Dr. Moriarty is the archenemy of Sherlock Holmes, a mathematical genius who sets traps, builds bombs, and makes the world a more dangerous place for Holmes.

Moriarty would not exist without Holmes. Their struggle makes Moriarty stronger. Moriarty’s mathematical masterminding improves only because Holmes pushes him into a corner.

And in their final battle, they play a game of chess, which devolves into punching and shoving, followed by both Moriarty and Holmes falling hundreds of feet off a ledge into an enormous waterfall in the Alps–into the Reichenbach Falls. Pretty dramatic stuff.

A mind game, capped off with a sloppy boxing match and an incredible risk.
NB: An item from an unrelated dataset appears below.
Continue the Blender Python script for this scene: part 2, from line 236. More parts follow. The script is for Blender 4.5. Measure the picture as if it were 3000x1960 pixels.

What better metaphor for fighting off old (and often inaccurate) memories, shame, regrets, and remorse?

There’s a reason that villains such as Moriarty ring true: These people do exist–for all of us–in real life, as the actual cast in our own day-to-day existence, be they people, feelings, or thoughts. My Moriarty has been a distraction, a lessening of joy in my life. I am ready to get back the time I’ve wasted on this nasty character.

Sometimes I have been locked in mortal combat with something for so long, it becomes a habit–until I can find the strength in myself to no longer give it life. Trying to think my way out of it usually doesn’t work. In my case, the cerebral solution can (and has) resulted in years of making things more complex and angst-ridden than they really are. Obsession brings zero improvement. The process of letting go isn’t pretty, but it’s better than hanging on to an old arch-nemesis.

Pushing my Moriarty off the ledge requires that I go over with him–at least a part of me. Scary to let go of an old part of myself, even if I know that I no longer need or want it. It’s the ultimate renunciation of attachment. This is the rebirth process for Holmes, who survives the fall, a baptism of sorts for him.

When I make the decision to kill off my Moriarty, I am going to celebrate. As a matter of fact, there are two very specific Moriarty characters that I am pushing into the waterfall very soon. I will relish their drop into oblivion, because they have held me back from being as true to myself as I can be–from consistently being the person that I am supposed to be (insert God reference if you’d prefer).